Equity investors, says one leading US fund manager, quoted in a prominent national newspaper this week, are “having a hard time” finding anything fundamental to worry about, given the fact that the Federal Reserve has “made plain that we will have easy money for years to come”. Perhaps I should get out more – or at least spend time with a wider sample of the investment community, as my experience is quite the reverse. Most thoughtful investors I speak to are having a hard time not worrying about the implications of the recently reiterated public policy stance of the 100-year-old US central bank.
Jant Yellen‘s appearance before the Senate Banking Committee ten days ago, the first step on her path to formal confirmation as the next head of the Federal Reserve, has only heightened these anxieties. One prominent critic, Andrew Smithers, the robustly independent London market analyst, whose latest book The Road To Recovery is a closely argued plea for central banks to change their current policy approach before it is all too late, does not pull his punches in assessing her performance that day.
“Her performance”, he told me this week, “was disgraceful”, most notably for her suggestion that the equity market was not overpriced because the one-year forward p/e ratio was still close to its historical average. “She must know” he went on “that she is talking nonsense”. It has been well documented that a one-year forward p/e ratio has no predictive value whatever; and if she did not really know this well-documented fact, he says, her husband, a distinguished academic collaborator with the recent Nobel economics prize-winner Robert Shiller, could surely have disabused her.
Prof Shiller of course has done more than anyone to popularise the cyclically-adjusted p/e ratio as a measure of the risk in current equity market valuations, and on that measure the current readings still point to the US markets being significantly overvalued. Tobin’s q, the measure that Mr Smithers himself favours as the most reliable guide to expected long term equity market returns, is also nearly 70% above its long term norm.
Ms Yellen has fared little better in the estimation of another dissenting fund manager, the combative founder of GMO, Jeremy Grantham, in his latest quarterly letter.
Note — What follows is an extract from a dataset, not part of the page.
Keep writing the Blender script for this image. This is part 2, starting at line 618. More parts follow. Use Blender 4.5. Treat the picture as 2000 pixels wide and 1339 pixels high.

Noting her years at the Federal Reserve under the leadership of Greenspan and Bernanke, he observes that Ms Yellen “has happily gone along with the failed Fed policy of hoping madly for a different outcome despite repeating exactly the same thing”.
Neither he nor Mr Smithers see much chance that the Federal Reserve will abandon its policy of loose monetary policy any time soon; indeed, says the former, the central bank “has started a policy which they cannot end. The consequences of ending it are unacceptable to them”. The fund manager Terry Smith and economist Peter Warburton are among a number of others who to my knowledge share that view. According to Mr Smith, in a recent interview, the chances are that we will have “QE 99” before the policy has run its course.
If the policy of seemingly endless monetary accommodation were riskless, it might not matter so much. But that is patently not the case, as the Bank for International Settlements and many others have pointedly noted. It is not just that monetary stimulus has failed to stimulate a return to prior levels of economic growth. The more the markets remain in thrall to central bank policy (and just as importantly, vice versa), and the more elevated asset prices become as a result, the greater the risk of an eventual severe market correction that in turn risks a rerun of the 2008 financial crisis.
This risk to financial stability is one that Ms Yellen acknowledged in her testimony, but appeared to dismiss as minimal in the current environment. If this worst case outcome does materialise in a year or two’s time, however, she will inevitably find herself open to the charge of being either ignorant or complacent about the risks she seems intent on choosing to run.
Such strictures might seem unduly harsh for someone who has not yet even been confirmed in her job. Few analysts realistically expected Ms Yellen to sound a discordant note in her testimony. Her words and choice of market valuation criteria were clearly carefully chosen. Perhaps her policy will change when she has assumed the reins of office. She is entitled to point out that many of the critics of Fed policy have been among the principal beneficiaries of the Fed’s accommodative policy stance over the past four years.
In the short term of course, assuming a continuation of policy, there is no obvious reason for equity markets to reverse their upward path. Momentum in markets is a wonderful thing as long as it lasts. Even Mr Grantham says he suspects that the US market, whether overvalued or not, could climb a further 20%-30% in the next year or so. Most of the classic signs of a late cycle equity market are beginning to appear, but we are still some way from the kind of euphoria that Sir John Templeton characterised as typical of a secular market top.
All we do know is that the Federal Reserve under Ms Yellen will not be falling over itself to “take away the punchbowl” any time soon. Its reaction function, to use the jargon of the day, has become consciously and openly reactive, both to economic data and to financial market prices. On the evidence so far, it seems that Ms Yellen will be late to any party that is going on. Enjoyable as the ride has become, the one thing you cannot argue – pace the fund manager I quoted at the outset – is that nobody is worried about where the current rise in equity markets might end.